The far more important issue is the fact that Supreme Court appointments are so important in the first place. And on this point blame should not be allotted equally to all parties.

Leave aside the fact that the partisan wars over judicial appointments began with the “borking” of Judge Robert Bork (led by none other than Joe Biden), the reason these fights are so ugly is because the stakes are so high. We've invested in the Supreme Court powers never imagined by the framers. And when I say “we” I mostly mean progressives. The growth of the administrative state and the encroachment of federal law into every nook and cranny of local life has been a century-long project of the left.

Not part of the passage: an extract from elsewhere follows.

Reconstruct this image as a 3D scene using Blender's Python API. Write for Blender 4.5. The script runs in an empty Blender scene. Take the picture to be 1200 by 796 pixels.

It should be no surprise that when we bequeath monarchical powers to nine — or eight — lawyers, the battle for succession to one of the nine thrones will be ugly. Indeed, it's surprising it's not uglier. We spend billions of dollars trying to pick a president of the United States, and in many respects the Supreme Court is now more powerful than the presidency. It's certainly far, far, far less democratic. We appoint justices for life, and many of their decisions cannot be overturned by the Congress, or the people, short of a constitutional convention.

The left, which pays a lot of lip-service to the “people power” and democratic action, has given us these black-robed kings and queens. They shouldn't be surprised when the game of thrones gets ugly. It's their game.